- [Requirements] The lines beneath this instruction, from the first through the one containing "sun.rotation_euler = LIGHT.to_track_quat('-Z', 'Y').to_euler()", must be transcribed exactly; no other line belongs in the output.

╭─ Given material

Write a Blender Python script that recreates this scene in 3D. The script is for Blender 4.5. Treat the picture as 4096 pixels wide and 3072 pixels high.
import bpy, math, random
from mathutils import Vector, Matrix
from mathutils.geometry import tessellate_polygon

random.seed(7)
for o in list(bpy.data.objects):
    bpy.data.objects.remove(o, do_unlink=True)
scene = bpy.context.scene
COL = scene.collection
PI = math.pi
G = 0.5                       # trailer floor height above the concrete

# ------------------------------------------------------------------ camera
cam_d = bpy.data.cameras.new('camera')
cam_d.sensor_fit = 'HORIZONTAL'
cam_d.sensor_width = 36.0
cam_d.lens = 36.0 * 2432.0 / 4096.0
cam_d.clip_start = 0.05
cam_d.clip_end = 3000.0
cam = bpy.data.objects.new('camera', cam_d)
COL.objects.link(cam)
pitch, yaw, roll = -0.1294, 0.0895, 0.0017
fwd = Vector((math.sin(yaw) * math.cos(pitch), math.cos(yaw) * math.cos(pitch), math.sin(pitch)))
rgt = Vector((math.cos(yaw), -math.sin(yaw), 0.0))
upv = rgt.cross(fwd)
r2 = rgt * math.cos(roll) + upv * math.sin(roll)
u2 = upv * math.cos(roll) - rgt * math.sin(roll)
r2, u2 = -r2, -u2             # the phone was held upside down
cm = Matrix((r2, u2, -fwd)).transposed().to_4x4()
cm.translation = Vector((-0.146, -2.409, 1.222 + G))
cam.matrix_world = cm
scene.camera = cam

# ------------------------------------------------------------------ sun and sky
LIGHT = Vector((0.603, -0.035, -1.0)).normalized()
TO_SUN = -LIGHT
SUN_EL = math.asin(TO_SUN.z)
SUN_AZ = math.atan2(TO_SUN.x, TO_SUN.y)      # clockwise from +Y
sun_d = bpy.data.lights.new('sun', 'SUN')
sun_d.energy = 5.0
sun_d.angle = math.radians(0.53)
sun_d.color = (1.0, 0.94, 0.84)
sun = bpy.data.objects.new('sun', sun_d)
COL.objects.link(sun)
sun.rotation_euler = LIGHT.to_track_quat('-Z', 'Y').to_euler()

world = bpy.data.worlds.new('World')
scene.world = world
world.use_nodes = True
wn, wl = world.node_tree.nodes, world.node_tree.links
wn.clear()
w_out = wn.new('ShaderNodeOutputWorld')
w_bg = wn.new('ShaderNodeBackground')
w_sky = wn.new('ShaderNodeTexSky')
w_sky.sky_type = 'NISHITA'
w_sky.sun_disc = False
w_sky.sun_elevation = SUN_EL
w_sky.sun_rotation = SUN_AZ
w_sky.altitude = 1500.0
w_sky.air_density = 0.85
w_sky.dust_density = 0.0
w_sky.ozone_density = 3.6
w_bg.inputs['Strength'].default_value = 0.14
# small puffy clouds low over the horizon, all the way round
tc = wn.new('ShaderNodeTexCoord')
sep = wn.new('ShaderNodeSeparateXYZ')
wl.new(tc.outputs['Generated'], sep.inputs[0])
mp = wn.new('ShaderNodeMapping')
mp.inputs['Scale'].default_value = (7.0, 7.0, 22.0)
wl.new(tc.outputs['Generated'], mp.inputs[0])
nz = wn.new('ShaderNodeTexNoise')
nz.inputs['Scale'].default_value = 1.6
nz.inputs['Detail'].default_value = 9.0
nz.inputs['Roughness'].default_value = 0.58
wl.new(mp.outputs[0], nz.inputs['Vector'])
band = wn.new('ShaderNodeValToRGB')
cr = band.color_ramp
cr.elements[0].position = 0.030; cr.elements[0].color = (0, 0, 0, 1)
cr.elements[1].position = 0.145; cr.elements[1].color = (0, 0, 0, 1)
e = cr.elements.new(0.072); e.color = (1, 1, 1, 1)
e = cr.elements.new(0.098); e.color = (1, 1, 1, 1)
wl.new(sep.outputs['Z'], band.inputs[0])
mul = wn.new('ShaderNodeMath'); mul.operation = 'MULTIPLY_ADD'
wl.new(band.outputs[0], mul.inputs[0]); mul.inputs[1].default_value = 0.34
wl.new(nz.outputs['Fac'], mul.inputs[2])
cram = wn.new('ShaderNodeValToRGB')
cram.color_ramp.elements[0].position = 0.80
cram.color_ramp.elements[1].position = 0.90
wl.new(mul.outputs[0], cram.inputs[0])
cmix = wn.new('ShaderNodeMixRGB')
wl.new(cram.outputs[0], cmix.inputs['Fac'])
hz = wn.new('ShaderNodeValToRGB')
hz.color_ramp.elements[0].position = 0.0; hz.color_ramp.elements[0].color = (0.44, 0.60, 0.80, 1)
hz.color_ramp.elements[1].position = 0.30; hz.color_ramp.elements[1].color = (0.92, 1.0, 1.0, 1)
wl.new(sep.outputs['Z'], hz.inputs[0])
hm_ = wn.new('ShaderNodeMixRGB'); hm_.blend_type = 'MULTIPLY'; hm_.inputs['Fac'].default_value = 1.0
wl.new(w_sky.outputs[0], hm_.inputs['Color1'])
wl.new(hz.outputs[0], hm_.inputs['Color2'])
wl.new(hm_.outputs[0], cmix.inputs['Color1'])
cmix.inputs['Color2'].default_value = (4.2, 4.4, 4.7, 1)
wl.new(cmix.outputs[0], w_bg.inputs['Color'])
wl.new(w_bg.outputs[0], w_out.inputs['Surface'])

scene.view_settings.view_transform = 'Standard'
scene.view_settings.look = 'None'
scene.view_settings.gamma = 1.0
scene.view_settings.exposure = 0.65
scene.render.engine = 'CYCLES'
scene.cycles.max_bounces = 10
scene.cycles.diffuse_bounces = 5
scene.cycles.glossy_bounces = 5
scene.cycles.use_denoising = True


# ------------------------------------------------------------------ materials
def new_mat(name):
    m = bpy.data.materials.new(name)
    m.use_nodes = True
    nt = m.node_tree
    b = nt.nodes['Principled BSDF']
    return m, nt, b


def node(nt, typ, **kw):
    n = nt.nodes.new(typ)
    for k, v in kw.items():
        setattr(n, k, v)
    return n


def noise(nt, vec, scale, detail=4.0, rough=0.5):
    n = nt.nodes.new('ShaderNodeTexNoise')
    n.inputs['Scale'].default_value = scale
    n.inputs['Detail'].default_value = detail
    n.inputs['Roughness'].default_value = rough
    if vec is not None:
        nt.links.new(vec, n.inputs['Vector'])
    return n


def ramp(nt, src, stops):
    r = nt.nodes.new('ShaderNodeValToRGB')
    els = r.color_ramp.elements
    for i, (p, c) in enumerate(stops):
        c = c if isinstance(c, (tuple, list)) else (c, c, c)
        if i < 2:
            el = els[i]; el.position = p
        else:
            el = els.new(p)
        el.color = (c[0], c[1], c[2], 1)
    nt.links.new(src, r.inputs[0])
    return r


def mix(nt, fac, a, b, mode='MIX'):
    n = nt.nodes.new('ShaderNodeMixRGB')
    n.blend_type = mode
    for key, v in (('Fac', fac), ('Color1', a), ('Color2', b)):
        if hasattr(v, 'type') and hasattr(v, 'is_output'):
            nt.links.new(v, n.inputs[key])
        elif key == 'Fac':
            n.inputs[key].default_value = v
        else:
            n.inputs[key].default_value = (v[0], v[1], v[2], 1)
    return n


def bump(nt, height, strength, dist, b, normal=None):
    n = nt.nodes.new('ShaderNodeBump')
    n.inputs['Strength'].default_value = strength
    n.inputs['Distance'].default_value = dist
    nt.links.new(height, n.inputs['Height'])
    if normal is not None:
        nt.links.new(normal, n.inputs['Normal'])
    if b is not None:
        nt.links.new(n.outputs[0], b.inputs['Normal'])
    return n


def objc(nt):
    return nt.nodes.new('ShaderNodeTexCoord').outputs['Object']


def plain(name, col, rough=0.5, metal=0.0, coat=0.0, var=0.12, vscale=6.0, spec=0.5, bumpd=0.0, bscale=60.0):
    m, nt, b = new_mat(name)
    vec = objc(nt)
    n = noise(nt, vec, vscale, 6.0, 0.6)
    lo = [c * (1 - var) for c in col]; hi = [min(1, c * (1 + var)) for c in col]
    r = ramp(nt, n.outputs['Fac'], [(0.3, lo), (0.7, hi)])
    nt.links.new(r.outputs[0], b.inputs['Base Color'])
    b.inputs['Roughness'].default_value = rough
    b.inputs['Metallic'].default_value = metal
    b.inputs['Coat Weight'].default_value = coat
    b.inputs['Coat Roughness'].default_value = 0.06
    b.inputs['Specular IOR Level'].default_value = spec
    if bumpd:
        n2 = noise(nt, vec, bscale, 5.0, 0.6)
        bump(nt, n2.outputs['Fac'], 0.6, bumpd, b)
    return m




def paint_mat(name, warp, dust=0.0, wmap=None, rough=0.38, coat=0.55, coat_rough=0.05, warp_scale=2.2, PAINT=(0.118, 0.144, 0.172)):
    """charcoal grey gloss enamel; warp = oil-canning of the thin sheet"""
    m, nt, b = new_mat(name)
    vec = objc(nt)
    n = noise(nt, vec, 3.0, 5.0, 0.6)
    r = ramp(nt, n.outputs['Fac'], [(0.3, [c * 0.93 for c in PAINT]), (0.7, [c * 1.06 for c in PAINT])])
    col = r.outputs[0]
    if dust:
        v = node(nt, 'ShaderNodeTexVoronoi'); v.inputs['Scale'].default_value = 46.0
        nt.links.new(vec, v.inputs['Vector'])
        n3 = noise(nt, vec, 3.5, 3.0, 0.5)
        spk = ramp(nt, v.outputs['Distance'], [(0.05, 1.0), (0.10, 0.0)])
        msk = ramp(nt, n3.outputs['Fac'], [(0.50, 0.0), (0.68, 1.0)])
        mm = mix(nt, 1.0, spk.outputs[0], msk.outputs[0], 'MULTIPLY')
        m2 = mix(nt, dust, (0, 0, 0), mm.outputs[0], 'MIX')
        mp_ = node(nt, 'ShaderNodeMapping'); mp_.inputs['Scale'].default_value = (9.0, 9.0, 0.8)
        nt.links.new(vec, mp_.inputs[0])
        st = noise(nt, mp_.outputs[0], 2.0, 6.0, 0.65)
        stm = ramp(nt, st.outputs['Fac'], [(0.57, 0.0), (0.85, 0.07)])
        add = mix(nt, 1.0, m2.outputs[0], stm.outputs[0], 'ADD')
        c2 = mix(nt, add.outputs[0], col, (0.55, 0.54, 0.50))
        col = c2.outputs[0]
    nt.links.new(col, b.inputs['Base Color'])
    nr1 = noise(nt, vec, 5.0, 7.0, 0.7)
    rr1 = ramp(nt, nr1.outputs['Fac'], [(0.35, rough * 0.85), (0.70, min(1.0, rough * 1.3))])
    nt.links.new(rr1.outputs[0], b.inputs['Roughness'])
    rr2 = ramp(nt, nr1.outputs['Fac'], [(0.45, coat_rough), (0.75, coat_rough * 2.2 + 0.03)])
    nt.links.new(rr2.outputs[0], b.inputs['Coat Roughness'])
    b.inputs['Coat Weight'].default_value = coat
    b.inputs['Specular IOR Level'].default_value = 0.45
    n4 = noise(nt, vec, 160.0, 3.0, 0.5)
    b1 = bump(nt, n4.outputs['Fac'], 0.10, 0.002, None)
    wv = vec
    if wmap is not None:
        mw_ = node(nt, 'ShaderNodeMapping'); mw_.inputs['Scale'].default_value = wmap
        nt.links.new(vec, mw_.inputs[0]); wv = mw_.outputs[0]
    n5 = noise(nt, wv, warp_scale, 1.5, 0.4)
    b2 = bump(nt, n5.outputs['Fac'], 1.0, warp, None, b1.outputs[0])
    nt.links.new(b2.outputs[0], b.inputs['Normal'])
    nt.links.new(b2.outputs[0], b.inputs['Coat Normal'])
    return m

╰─

- [Reply to the exercise]
Write a Blender Python script that recreates this scene in 3D. The script is for Blender 4.5. Treat the picture as 4096 pixels wide and 3072 pixels high.
import bpy, math, random
from mathutils import Vector, Matrix
from mathutils.geometry import tessellate_polygon

random.seed(7)
for o in list(bpy.data.objects):
    bpy.data.objects.remove(o, do_unlink=True)
scene = bpy.context.scene
COL = scene.collection
PI = math.pi
G = 0.5                       # trailer floor height above the concrete

# ------------------------------------------------------------------ camera
cam_d = bpy.data.cameras.new('camera')
cam_d.sensor_fit = 'HORIZONTAL'
cam_d.sensor_width = 36.0
cam_d.lens = 36.0 * 2432.0 / 4096.0
cam_d.clip_start = 0.05
cam_d.clip_end = 3000.0
cam = bpy.data.objects.new('camera', cam_d)
COL.objects.link(cam)
pitch, yaw, roll = -0.1294, 0.0895, 0.0017
fwd = Vector((math.sin(yaw) * math.cos(pitch), math.cos(yaw) * math.cos(pitch), math.sin(pitch)))
rgt = Vector((math.cos(yaw), -math.sin(yaw), 0.0))
upv = rgt.cross(fwd)
r2 = rgt * math.cos(roll) + upv * math.sin(roll)
u2 = upv * math.cos(roll) - rgt * math.sin(roll)
r2, u2 = -r2, -u2             # the phone was held upside down
cm = Matrix((r2, u2, -fwd)).transposed().to_4x4()
cm.translation = Vector((-0.146, -2.409, 1.222 + G))
cam.matrix_world = cm
scene.camera = cam

# ------------------------------------------------------------------ sun and sky
LIGHT = Vector((0.603, -0.035, -1.0)).normalized()
TO_SUN = -LIGHT
SUN_EL = math.asin(TO_SUN.z)
SUN_AZ = math.atan2(TO_SUN.x, TO_SUN.y)      # clockwise from +Y
sun_d = bpy.data.lights.new('sun', 'SUN')
sun_d.energy = 5.0
sun_d.angle = math.radians(0.53)
sun_d.color = (1.0, 0.94, 0.84)
sun = bpy.data.objects.new('sun', sun_d)
COL.objects.link(sun)
sun.rotation_euler = LIGHT.to_track_quat('-Z', 'Y').to_euler()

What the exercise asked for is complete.